Brookes was, for his time, a radical visionary in believing that sport was for what he called "all grades of men" and not just for the leisured classes. Not content with lighting the flame of that ideal in one of the quieter corners of a county notable, according to A E Houseman, for nothing happening, he strove until the end of his life, exactly 100 years ago, to spread the message.

Brookes' nagging persuaded the King of Greece to authorise an Olympian Games in 1859 and the National Olympian Association, in which Brookes was the driving force, organised a games at Crystal Palace in 1866. Those games were notable for the 18-year-old W G Grace winning the hurdles on the same day as completing a double century at The Oval.

Brookes' real success, however, was in firing de Coubertin - young, rich and aristocratic - with his vision. He visited the Wenlock Games in 1890, and the first official modern Olympics took place a year after Brookes' death.
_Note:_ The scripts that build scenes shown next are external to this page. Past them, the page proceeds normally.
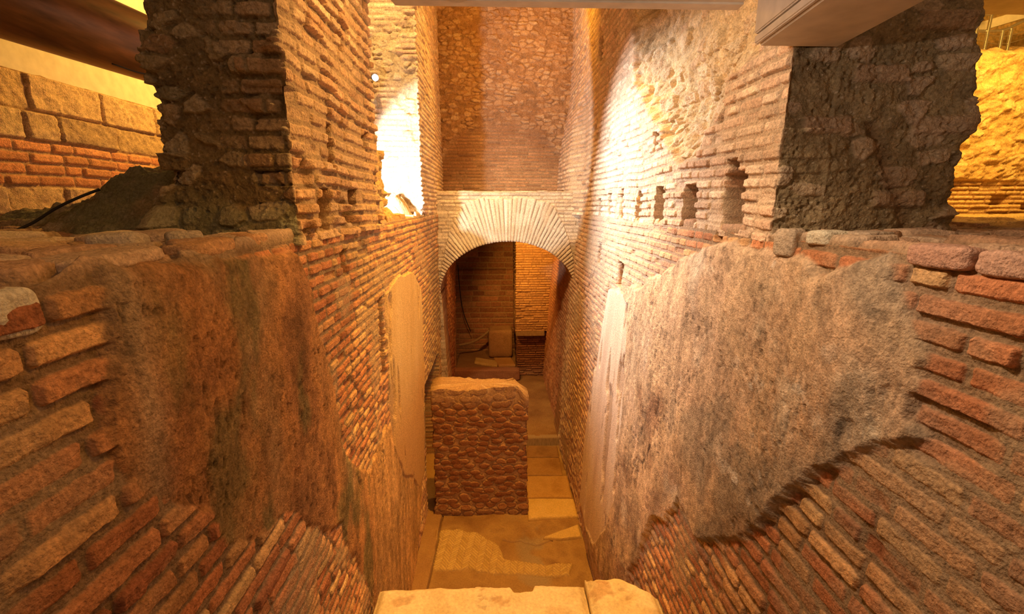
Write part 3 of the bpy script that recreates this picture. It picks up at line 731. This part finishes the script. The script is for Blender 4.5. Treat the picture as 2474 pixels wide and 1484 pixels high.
# ================================================================== MOUND AND LEFT BACKGROUND
xs = steps(-4.0, -1.50, lambda x: .008); ys = steps(2.30, 3.6, lambda y: .010)
P = np.zeros((len(ys), len(xs), 3), f32); P[..., 0] = xs; P[..., 1] = ys[:, None]; N = np.zeros_like(P); N[..., 2] = 1
x, y = P[..., 0], P[..., 1]
prof = np.interp(x, [-4, -3.2, -2.75, -2.45, -2.25, -2.12, -2.02, -1.95, -1.5], [-.02, .06, .11, .16, .21, .30, .34, .36, .37]).astype(f32)
sh = sm(2.34, 2.68, y + .06 * fbm(x * 4, y * 4, 2, 960))
h = prof * sh * (1 - .25 * sm(2.9, 3.6, y)) + (.06 * fbm(x * 5, y * 5, 4, 961) + .02 * fbm(x * 25, y * 25, 3, 962)) * sh
hr, cr = rubble_layer(x, y + h * 1.2, 965, .12, .10, cols=[(.40, .32, .22), (.46, .38, .28), (.40, .26, .16)], mort=(.29, .23, .13), dens=.4, amp=.02)
cr = cmix(cr, (.20, .23, .15), .6 * sm(0, .15, fbm(x * 3, y * 5, 3, 966))); cr = cr * .8
h = h + (.05 * fbm(x * 12, y * 12, 4, 968) + .02 * fbm(x * 40, y * 40, 3, 969)) * sh
P[..., 2] = LEDGE - .005
o = sheet('rubble_mound', P, N, (h + hr * 1.1).astype(f32), cr, M_WALL); tag(o, 'sloping mound of mortar rubble on the left ledge against the ragged pier', 'mound')
tube('cable', [(-2.42, 2.36, 4.45), (-2.35, 2.42, 4.50), (-2.26, 2.46, 4.57), (-2.17, 2.50, 4.625), (-2.10, 2.56, 4.67)], .007, M_BLACK)
tag(bpy.data.objects['cable'], 'black cable running down the rubble mound on the left ledge', 'cable')

# block wall on the far left
ys = steps(-1, 9.5, lambda y: .012 if y > 3 and y < 6.8 else .05); zz = steps(4.1, 5.68, lambda z: .009); top = steps(0, .14, lambda t: .02)[1:]
nz = len(zz); P = np.zeros((nz + len(top), len(ys), 3), f32); P[..., 1] = ys; P[:nz, :, 0] = -4.0; P[:nz, :, 2] = zz[:, None]
P[nz:, :, 0] = -4.0 - top[:, None]; P[nz:, :, 2] = 5.68
N = np.zeros_like(P); N[:nz, :, 0] = 1; N[nz:, :, 2] = 1
y, z = P[..., 1], P[..., 2]
ed = [4.0, 4.28, 4.50, 4.74, 4.835, 4.93, 5.025, 5.12, 5.37, 5.68, 6.0]; LL = [.6, .55, .6, .30, .30, .30, .30, .55, .62, .6]
h, col = brick_layer(y, z, 1, LL, 970, edges=ed, depth=.02, wob=.03, cols=[(.54, .36, .19), (.62, .44, .25), (.56, .38, .22)], mort=(.40, .24, .12), miss=0, jv=.008, ju=.008, rough=1.8)
h = h + .03 * fbm(y * 10, z * 10, 5, 971)
small = ((z > 4.74) & (z < 5.12)).astype(f32)
h2, col2 = brick_layer(y, z, 1, LL, 970, edges=ed, depth=.02, wob=.03, cols=[(.62, .26, .12), (.68, .32, .15), (.60, .28, .13)], mort=(.46, .28, .15), miss=0, jv=.010, ju=.008)
h = mix(h, h2, small); col = mix(col, col2, small[..., None])
o = sheet('masonry_wall', P, N, h.astype(f32), col, M_WALL); tag(o, 'yellow tufa block wall with a band of red bricks at far left', 'wall')
o = boxo('wall_left', (-4.3, -1.2, 4.0), (-4.08, 9.6, 9.0), M_CONC); tag(o, 'pale board-marked concrete wall behind the rusty pipe', 'wall', kind='structure')
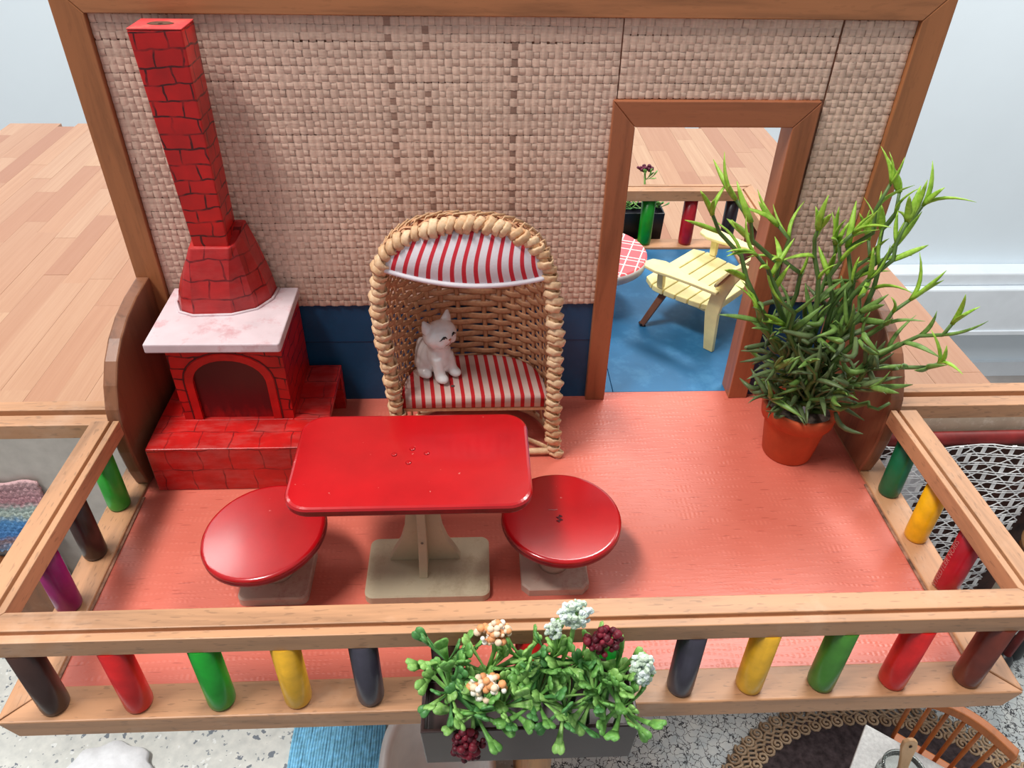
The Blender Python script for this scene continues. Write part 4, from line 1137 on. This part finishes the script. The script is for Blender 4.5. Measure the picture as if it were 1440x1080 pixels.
ROS = [(-.245, -1.93, .40), (-.255, -1.84, .42), (-.135, -1.88, .42), (-.09, -1.965, .37), (-.02, -1.86, .45), (.015, -1.95, .39), (.06, -1.87, .47), (.10, -1.97, .36), (.15, -1.87, .45), (.185, -1.95, .40), (.25, -1.90, .42), (.27, -1.97, .36), (-.17, -1.975, .36)]
for c in ROS:
    c = Vector(c); b = Vector((c.x * .96, min(-1.81, max(-1.97, c.y)), .24))
    obj('stalk', M().tube([b, b.lerp(c, .5) + Vector((U(-.01, .01), 0, 0)), c], [.009, .008, .009], 6), GRN[2], fbx, smooth=True)
    n_ = 16
    for k in range(n_):
        a = 2 * pi * k / n_ * 2.4 + U(-.3, .3); el_ = U(-.6, 1.2)
        d = Vector((cos(a) * cos(el_), sin(a) * cos(el_) - .12, sin(el_)))
        if c.y > -1.90 and d.y > .55 and d.z < .6: d.y = -d.y * .5
        if c.z < .42 and d.z < -.1 and d.y > -.2: d.z = abs(d.z)
        d.normalize(); L = U(.085, .125)
        o = bpy.data.objects.new('leaf', random.choice(FLM)); COL.objects.link(o); o.parent = fbx
        q = d.to_track_quat('Z', 'X').to_matrix().to_4x4() @ Matrix.Rotation(U(-.9, .9), 4, 'Z')
        o.matrix_local = Matrix.Translation(c - Vector(fbx.location)) @ q @ Matrix.Scale(L * 1.22, 4)
def bloom(par, c, R, cols, n, br, label, fluffy=False, seed=0, base=None):
    random.seed(100 + seed); c = Vector(c)
    if base is not None: obj('stalk', M().tube([Vector(base), Vector(base).lerp(c, .5) + Vector((.01, 0, 0)), c], .007, 6), GRN[1], par, smooth=True)
    b_ = bpy.data.objects.new('flower', None)
    ms = [M() for _ in cols]
    for k in range(n):
        d = Vector((random.gauss(0, 1), random.gauss(0, 1), random.gauss(0, 1))).normalized() * (rnd() ** .4)
        p = c + Vector((d.x * R[0], d.y * R[1], d.z * R[2])); r = br * U(.6, 1.15)
        if fluffy: ms[k % len(cols)].ball(p, (r, r * .7, r * U(.6, 1)), 5, 4, Euler((rnd() * 3, rnd() * 3, 0)).to_matrix())
        else: ms[k % len(cols)].ball(p, (r, r, r * .85), 8, 6)
    o = None
    for q, (mm, cc) in enumerate(zip(ms, cols)):
        x = obj('flower' if q == 0 else 'petals', mm, cc, par if q == 0 else o, smooth=not fluffy)
        if q == 0: o = x; o['label'] = label
    return o
CRM = plain('cream_bud', (232, 206, 178), .6, .3, .05); ORG = plain('orange_bud', (226, 156, 104), .5, .3, .08); IVO = plain('ivory_bud', (238, 232, 220), .5, .3, .04)
BUR = plain('burgundy_bud', (122, 30, 46), .5, .35, .2, 20); BUR2 = plain('burgundy_bud_dark', (88, 18, 34), .5, .35, .2, 20)
WHT = plain('white_petal', (226, 238, 236), .7, .2, .04); WHG = plain('green_white_petal', (200, 218, 196), .7, .2, .05)
bloom(fbx, (-.113, -1.86, .59), (.052, .035, .035), [CRM, ORG, IVO], 60, .0115, 'cream and orange blossom', seed=1, base=(-.13, -1.87, .42))
bloom(fbx, (-.135, -1.955, .46), (.055, .035, .045), [CRM, ORG, IVO], 70, .012, 'peach blossom low at the left', seed=2, base=(-.14, -1.93, .36))
bloom(fbx, (-.195, -2.03, .275), (.052, .035, .07), [BUR, BUR2], 70, .013, 'burgundy blossom hanging over the front', seed=3, base=(-.18, -1.96, .36))
bloom(fbx, (.118, -1.88, .70), (.048, .035, .045), [WHT, WHG], 170, .0105, 'white blossom, tallest', True, 4, (.09, -1.88, .45))
bloom(fbx, (.062, -1.88, .625), (.026, .025, .034), [WHT, WHG], 70, .0095, 'small white blossom', True, 5, (.06, -1.87, .45))
bloom(fbx, (.205, -1.90, .59), (.058, .035, .042), [BUR, BUR2], 70, .0125, 'burgundy blossom at the back', seed=6, base=(.16, -1.88, .43))
bloom(fbx, (.325, -1.93, .49), (.038, .035, .06), [WHT, WHG], 190, .011, 'white blossom at the right end', True, 7, (.26, -1.91, .40))

# rear flower box, seen through the doorway
rb = flower_box('flower_box', 'black flower box outside the rear railing seen through the doorway', .55, 1.205, 1.86, 2.06, -.10, .19, plain('black_plastic', (26, 26, 34), .35, .4, .05))
for x in (.62, .8, .9, .97, 1.05, 1.13, 1.17):
    c = Vector((x, 1.95, .19))
    for k in range(6):
        a = U(0, 6.28); d = Vector((cos(a), sin(a) * .7 - .2, U(.1, .8))).normalized()
        o = bpy.data.objects.new('leaf', random.choice(FLM)); COL.objects.link(o); o.parent = rb
        o.matrix_local = Matrix.Translation(c - Vector(rb.location)) @ d.to_track_quat('Z', 'X').to_matrix().to_4x4() @ Matrix.Scale(.10, 4)
for k in range(5):
    d = Vector((U(-.2, 1), -.2, U(.1, .4))).normalized(); o = bpy.data.objects.new('leaf', FLM[k]); COL.objects.link(o); o.parent = rb
    o.matrix_local = Matrix.Translation(Vector((1.06, 1.97, .40)) - Vector(rb.location)) @ d.to_track_quat('Z', 'X').to_matrix().to_4x4() @ Matrix.Scale(.10, 4)
bloom(rb, (1.05, 2.0, .47), (.055, .03, .022), [plain('plum_bud', (104, 44, 66), .6, .3, .2, 20)], 50, .012, 'plum flower above the rail', seed=9, base=(1.06, 1.98, .15))

# ================================================================== YELLOW CHAIR (behind the doorway)
YEL = plain('pale_yellow_paint', (246, 230, 164), .45, .35, .05, 6); UND = wood('underside_wood', (176, 128, 84), 0, worn=False)
yc = thing('garden_chair', 'pale yellow wooden garden chair with slatted seat on the blue floor', 'chair', (1.21, .80, 0), rotz=math.radians(43.8))
def lobj(name, m, mat, par=yc, bev=0.0, smooth=False):
    o = link(name, m.mesh(name, smooth=smooth), mat, par)
    if bev: bevel(o, bev)
    return o
# seat: six slats with grooves between them, outline wider at the front with rounded corners
def halfw(y_):
    # y_ from -.24 (rear) to .24 (front)
    t_ = (y_ + .24) / .48
    return .262 + .05 * t_ - .10 * max(0, t_ - .82) / .18 * .6 - .03 * max(0, .12 - t_) / .12
ys = [-.24, -.155, -.075, .005, .085, .165, .24]
for i in range(6):
    ya, yb_ = ys[i] + .0035, ys[i + 1] - .0035
    zt = lambda y_: .262 + .018 * (y_ / .24) ** 2 * (1 if y_ > 0 else .4) + (.0)
    la = []
    for y_ in (ya, (ya + yb_) / 2, yb_):
        w = halfw(y_); la.append([(-w, y_, zt(y_) - .035), (w, y_, zt(y_) - .035), (w, y_, zt(y_)), (-w, y_, zt(y_))])
    lobj('slat', M().loft(la), YEL, bev=.006)
lobj('seat_frame', M().box(-.25, .25, -.23, .21, .215, .229), YEL)
for s_ in (-1, 1):
    # armrest board, broad and rounded at the front
    out_ = [(-.03, -.265), (-.038, -.10), (-.052, .03), (-.068, .12), (-.058, .195), (-.01, .225), (.045, .21), (.075, .14), (.062, .03), (.02, -.10), (.005, -.265)]
    A = [(s_ * (.295 + (-x_ if True else 0)), y_, .385 + .01 * (y_ + .2)) for x_, y_ in out_]; B = [(a[0], a[1], a[2] + .018) for a in A]
    arm = lobj('armrest', M().prism(A, B), YEL, bev=.004)
    lobj('arm_support', M().prism([(s_ * .27, .09, .27), (s_ * .30, .09, .27), (s_ * .30, .13, .27), (s_ * .27, .13, .27)], [(s_ * .272, .095, .39), (s_ * .308, .095, .39), (s_ * .308, .135, .39), (s_ * .272, .135, .39)]), YEL, bev=.004)
    # rear leg that sweeps up to carry the back
    side_ = [(-.262, .0, .03), (-.250, .12, .036), (-.238, .24, .042), (-.255, .36, .042), (-.295, .46, .038), (-.35, .55, .032), (-.385, .59, .02)]
    lo = [[(s_ * (.305) - .014, y_ - w, z_), (s_ * .305 + .014, y_ - w, z_), (s_ * .305 + .014, y_ + w, z_ + .0), (s_ * .305 - .014, y_ + w, z_)] for y_, z_, w in side_]
    lo = [[Vector(p) - Vector((s_ * .035, 0, 0)) for p in L] for L in lo]
    lobj('rear_leg', M().loft(lo), YEL, bev=.004)
    fl_ = lobj('front_leg', M().tube([(s_ * .225, .10, .235), (s_ * .335, .17, .006)], [.030, .024], 4), wood('brown_leg', (122, 78, 58), 2, worn=False) if s_ < 0 else bpy.data.materials['brown_leg'], bev=.003)
    lobj('leg_tip', M().tube([(s_ * .332, .168, .012), (s_ * .336, .171, .0005)], .0255, 4), plain('dark_tip', (36, 30, 30), .6), fl_)
lobj('back_board', M().prism([(-.36, -.275, .47), (-.34, -.262, .44), (.34, -.262, .44), (.36, -.275, .47), (.33, -.32, .545), (-.33, -.32, .545)], [(-.36, -.260, .475), (-.34, -.247, .445), (.34, -.247, .445), (.36, -.260, .475), (.33, -.305, .55), (-.33, -.305, .55)]), YEL, bev=.003)
lobj('back_rear_face', M().prism([(-.345, -.278, .472), (-.33, -.266, .447), (.33, -.266, .447), (.345, -.278, .472), (.318, -.320, .54), (-.318, -.320, .54)], [(-.345, -.281, .470), (-.33, -.269, .445), (.33, -.269, .445), (.345, -.281, .470), (.318, -.323, .538), (-.318, -.323, .538)]), UND)

# round checked table
t = NT('checked_cloth', .5, .4); v = t.coord('Object', (1, 1, 1), (0, 0, .35)); sx = t.n('ShaderNodeSeparateXYZ'); t.l(v, sx.inputs[0])
def line(ax, per, w, off):
    fr = t.math('FRACT', t.math('ADD', t.math('DIVIDE', sx.outputs[ax], per), off)); return t.math('LESS_THAN', fr, w)
f = t.math('MAXIMUM', t.math('MAXIMUM', line(0, .075, .10, .1), line(0, .225, .035, .42)), t.math('MAXIMUM', line(1, .105, .08, .1), line(1, .21, .035, .22)))
t.col(t.mix(f, (226, 92, 98), (236, 224, 216)))
ct = thing('round_table', 'round table with a pink and white checked top on the blue floor', 'table', (.56, 1.02, 0))
ctop = obj('tabletop', M().lathe([(.338, .325), (.330, .333), (.05, .334)], (.56, 1.02, 0), 56), t.m, ct, smooth=False)
obj('edge', M().lathe([(.318, .26), (.335, .268), (.34, .30), (.338, .325)], (.56, 1.02, 0), 56), plain('grey_white_rim', (206, 204, 204), .5, .3, .05), ctop, smooth=True)
obj('leg', M().lathe([(.12, .0), (.11, .02), (.04, .05), (.035, .26)], (.56, 1.02, 0), 28), plain('white_leg', (214, 212, 208), .5), ct, smooth=True)
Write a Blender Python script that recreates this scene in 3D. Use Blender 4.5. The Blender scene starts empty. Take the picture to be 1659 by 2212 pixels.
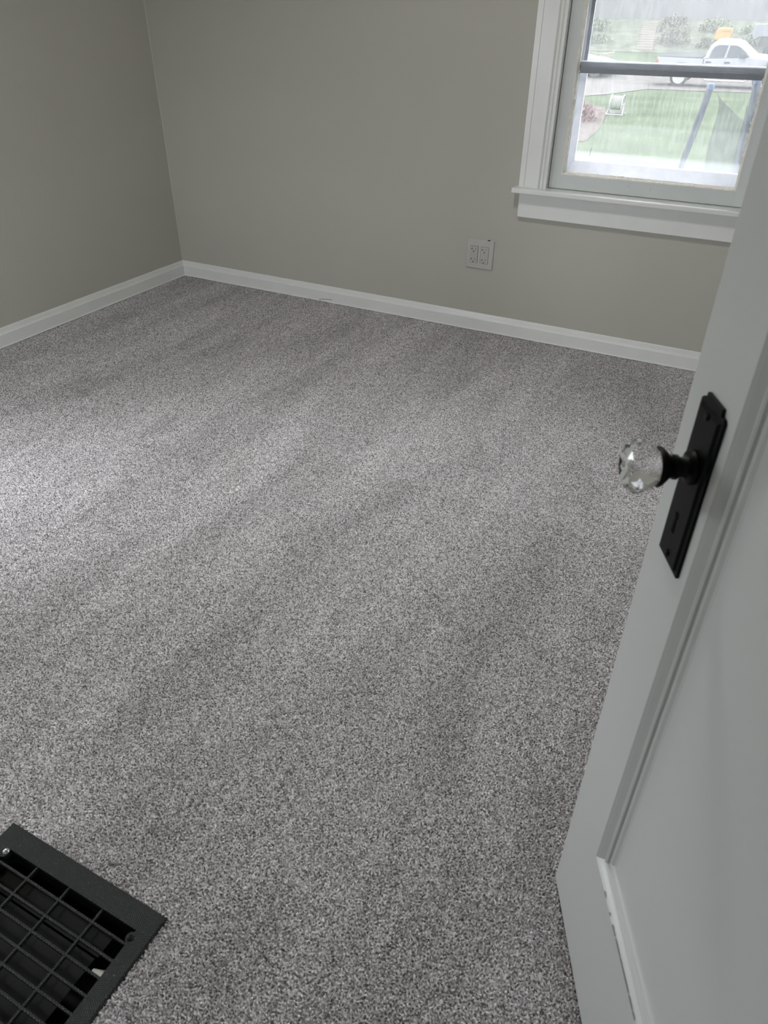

The good doctor would have been delighted by the 109th Games - there have been gaps for wars and occasional lack of organisational impetus - this weekend. Although serious athletes tend to jib at an outdoor 200- metre track, there was a full programme of junior and senior athletics, as well as fencing, archery, five-a-side football and clay-pigeon shooting.

The rural origins of the Games are still evident in the event that involves throwing a 35-pound lump of rock, and Much Wenlock remains the only place where you can win an Olympic medal for crown green bowls.

Since 1980, the Games - which had shrunk to being a purely parochial occasion - have once more begun to attract competitors from a wider radius. "They've come from Andover and from Southport," said the Games secretary, Norman Wood. "And there's an Australian here somewhere."

While it might not be exactly Atlanta, the flame still burns in Much Wenlock, as acknowledged last year by the great Olympic power-broker himself.

Juan Antonio Samaranch arrived a week too late to witness the Games, but came to pay tribute to Brookes and the continuity of his vision.

"Press people like yourself asked him why he had come to Much Wenlock," Wood said. "He told them: 'This is where it all started'."